In Nasrallah v. Barr, the court ruled 7-2 that courts can review an immigrant’s factual challenge to a denial of an application to stay deportation under the Convention Against Torture. Jennifer Chacon has this blog’s argument analysis. In Banister v. Davis, another 7-2 decision, the court held that a prisoner’s motion under Federal Rule of Civil Procedure 59(e), which sets out the procedures for a motion to alter or amend a judgment, should not be treated as a second or successive petition for habeas corpus. At Crime & Consequences, Kent Scheidegger laments that in Banister the court “took a small step further down a road it has already traveled too far–bogging down federal habeas corpus cases by making them more like regular civil litigation in federal courts.”

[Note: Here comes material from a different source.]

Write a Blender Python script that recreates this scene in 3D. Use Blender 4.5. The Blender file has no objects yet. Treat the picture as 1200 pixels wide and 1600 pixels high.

In GE Energy Power Conversion v. Outokumpu Stainless, the court held 9-0 that, under an international convention governing the enforcement of foreign arbitral awards, a business that did not sign an arbitration agreement can still compel arbitration based on equitable estoppel. At the CPR Institute blog, Russ Bleemer writes that the court saw “no conflict between key international arbitration enforcement law implemented by the Federal Arbitration Act and state laws.” And in Thole v. U.S. Bank, the court held 5-4 that a participant in a defined-benefit pension fund that meets minimum-funding criteria cannot sue the fund managers when he has not actually suffered any financial injury. Dana Muir analyzes the opinion for this blog. For The Wall Street Journal (subscription required), Brent Kendall and Jess Bravin report that “the court ruled … along ideological lines that participants in U.S. Bancorp’s retirement plan couldn’t proceed with a putative class-action lawsuit alleging the bank’s pension managers violated their legal duties by making poor investment decisions.”

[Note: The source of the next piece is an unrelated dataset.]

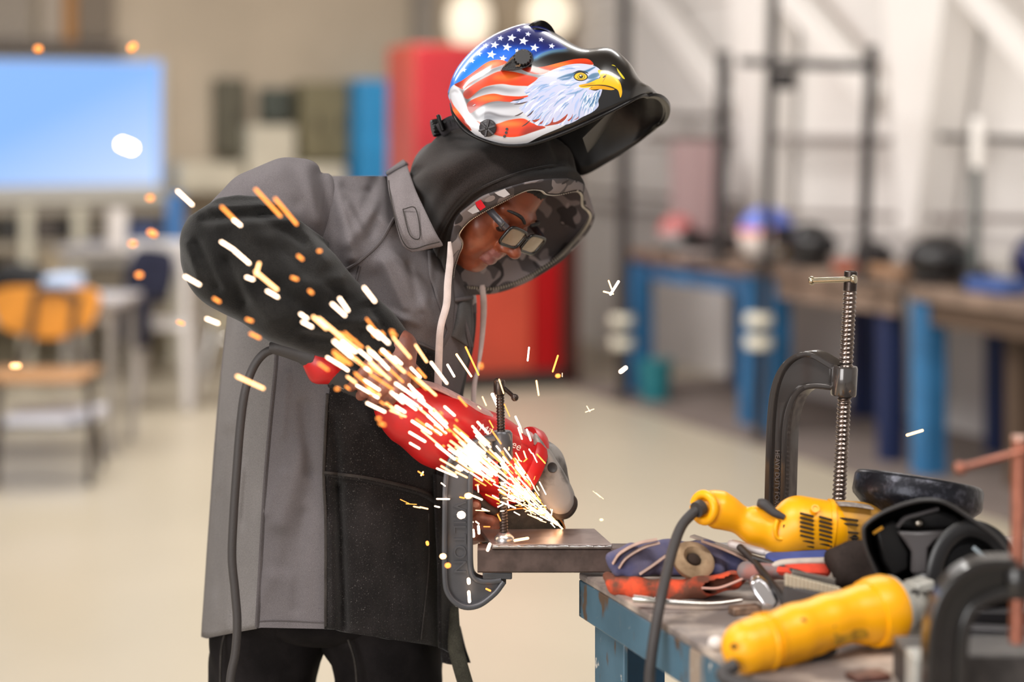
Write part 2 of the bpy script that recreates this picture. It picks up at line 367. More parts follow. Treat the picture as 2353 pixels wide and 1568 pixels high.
for k, (x, y, rx, ry) in enumerate(((1078, 48, .17, .16), (1262, 34, .19, .14))):
    c = onwall(x, y, .28); t = thing('wall_lamp', ['round glowing wall lamp above the red cabinet', 'round glowing wall lamp above the helmet'][k], 'lamp', c)
    add('globe', ball(c, (rx*1.05, .1, ry*1.5), 20), mat('lit_globe', (246, 232, 208), .4, emit=.62), t)
    add('bracket', tube([c, c-WN*.3], .04, 8), M_steelw, t)
# storage rack under the screen
t = thing('storage_rack', 'grey storage rack with pale uprights under the screen', 'rack', onwall(150, 700, .4))
for x in (-60, 62, 182, 405): add('upright', wallbox(x-14, 472, x+14, 800, .05, .55, z0=0), mat('pale_upright', (196, 190, 172), .6), t, smooth=False)
for y in (478, 560, 640, 720): add('shelf', wallbox(-70, y, 415, y+12, .45, .1), mat('rack_shelf', (150, 140, 124), .6), t, smooth=False)
add('back_sheet', wallbox(-70, 472, 415, 800, .02, .08, z0=0), mat('rack_back', (140, 130, 108), .7), t, smooth=False)
STB = [(0, 494, 40, 556, (60, 58, 56)), (78, 498, 130, 556, (82, 74, 68)), (134, 510, 165, 556, (46, 42, 42)), (200, 496, 246, 556, (108, 100, 88)), (300, 500, 390, 556, (84, 78, 72)), (6, 580, 44, 638, (118, 104, 86)), (84, 580, 170, 638, (172, 156, 130)), (205, 656, 280, 716, (96, 90, 74)), (80, 658, 165, 716, (120, 112, 92))]
NB = ['black bin', 'grey bin', 'small black case', 'taupe bin', 'wide dark bin', 'brown box', 'tan box', 'olive box', 'khaki box']
for k, (x0, y0, x1, y1, c) in enumerate(STB):
    t = thing('storage_bin', NB[k]+' on the storage rack under the screen', 'bin', onwall((x0+x1)/2, y1, .3))
    m = mat('bin_paint_%d' % k, c, .6)
    add('body', wallbox(x0, y0+8, x1, y1-7, .3, .2), m, t, bevel=.01); add('lid', wallbox(x0-3, y0, x1+3, y0+9, .33, .19), m, t, bevel=.005)
# ------------------------------------------------------------------ left middle distance: desks, chair, draped jacket
M_tubedark = mat('brown_steel_tube', (74, 66, 60), .4, metal=.3); M_orange = mat('varnished_plywood', (214, 140, 42), .4, var=.12, vscale=6)
M_tan = mat('worn_plywood_seat', (170, 126, 84), .5, var=.1, vscale=6); M_chrome = mat('chrome', (200, 198, 194), .18, metal=1.0)
M_paper = mat('white_paper', (214, 214, 224), .7); M_bpaper = mat('bluish_paper', (176, 196, 226), .6); M_navy = mat('navy_cloth', (26, 28, 50), .9); M_black = mat('black_cloth', (22, 22, 24), .9)
CD = 9.0
t = thing('school_chair', 'orange plywood school chair with brown tube legs at the left edge', 'chair', P(110, 1080, CD))
bk = cr(PA([(-12, 668, CD), (-6, 740, CD), (40, 768, CD), (110, 780, CD), (175, 768, CD), (216, 735, CD), (222, 668, CD), (110, 660, CD)]), 40, True)
add('backrest', prism(bk, (0, .02, 0)), M_orange, t, bevel=.005)
add('seat', box(P(90, 862, CD-.28)-Vector((0, 0, 0)), (.5, .46, .03)), M_tan, t, bevel=.012)
for x0, x1, d0, d1 in ((70, 45, CD-.02, CD-.02), (168, 190, CD-.02, CD+.0)):
    add('back_post', tube(cr(PA([(x0+10, 680, d0), (x0, 760, d0), (x1, 850, d0-.05), (x1-5, 880, d0-.1)]), 14), .017, 8), M_tubedark, t)
add('top_rail', tube(cr(PA([(80, 682, CD-.02), (95, 668, CD-.02), (150, 668, CD-.02), (168, 686, CD-.02)]), 10), .017, 8), M_tubedark, t)
for a, b in (((-10, 870, CD-.5), (-10, 1088, CD-.52)), ((195, 862, CD-.08), (236, 1076, CD-.02)), ((205, 870, CD-.48), (205, 0, CD-.5)), ((0, 862, CD-.08), (-22, 1076, CD-.02))):
    p0 = P(*a); p1 = P(*b); p1.z = .012
    add('leg', tube([p0, (p0+p1)/2+Vector((.01, 0, 0)), p1], .017, 8), M_tubedark, t)
add('book_rack', box(P(105, 975, CD-.28), (.42, .36, .015)), M_chrome, t, smooth=False)
for k, (x, y, w) in enumerate(((80, 962, .30), (150, 968, .26))):
    tag(add('paper_stack', box(P(x+20, y-6-k*12, CD-.3+k*.05), (w, .26, .05)), M_paper, bevel=.004), ['thick stack of white paper in the rack under the orange chair', 'thinner stack of white paper leaning out of the chair rack'][k], 'paper')
def simple_table(name, lab, c, w, d, h, mt, ml, cat='table', legt=.04, group=None):
    c = np.array([c[0], c[1], 0.]); t = thing(name, lab, cat, c, group)
    add('tabletop', box(c+np.array([0, 0, h-.02]), (w, d, .04)), mt, t, bevel=.006)
    for sx in (-1, 1):
        for sy in (-1, 1): add('leg', box(c+np.array([sx*(w/2-.05), sy*(d/2-.05), (h-.04)/2]), (legt, legt, h-.04)), ml, t, smooth=False)
    add('apron', box(c+np.array([0, -d/2+.05, h-.08]), (w-.1, .02, .08)), ml, t, smooth=False)
    return t
M_gtop = mat('grey_laminate', (170, 164, 162), .5); M_gleg = mat('grey_leg', (158, 152, 146), .5)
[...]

The justices also released orders yesterday from last week’s conference. They did not add any new cases to their merits docket, and they declined to review Jarchow v. State Bar of Wisconsin, a First Amendment challenge to Wisconsin’s mandatory bar membership and dues system. This blog’s coverage comes from Amy Howe, in a post that first appeared at Howe on the Court. At The Washington Free Beacon, Kevin Daley reports that Jarchow was “one of several petitions pending before the justices that follow the 2018 decision that struck down mandatory government union dues on First Amendment grounds.” At the Cato Institute’s Unlawful Shield blog, Jay Schweikert writes that several pending cert petitions involving qualified immunity, which shields police officers from liability for official actions that do not violate clearly established law, offer the justices “a critical opportunity now to take the first steps toward correcting the legal and moral perversities” of the doctrine.

At The National Law Review, Evan Seeman looks at the court’s order late last week in South Bay United Pentecostal Church v. Newsom, denying a California church’s request that the court block enforcement of the governor’s restrictions on attendance at religious services. At Fox News (via How Appealing), Ronn Blitzer writes that the 5-4 order, in which Chief Justice John Roberts wrote an opinion explaining his decision to deny relief, shows that “Roberts continues to position himself as the high court’s swing vote — siding with both his conservative and liberal colleagues in close decisions.” At National Review (via How Appealing), Carrie Severino argues that “Roberts blatantly mischaracterizes the issue[:] The test of discrimination isn’t whether any comparable secular activity is treated as badly as religious activity, it is whether any comparable secular activity is treated better than religious activity.”

Briefly:

  • In an op-ed at the Chicago Daily Law Bulletin, Daniel Cotter predicts a busy June for the Supreme Court.
  • At The World and Everything in It (podcast), Mary Reichard discusses two oral arguments in cases involving President Donald Trump’s efforts to shield his financial records, including his tax returns, from subpoenas issued to his accountant and lenders by a New York grand jury and three congressional committees.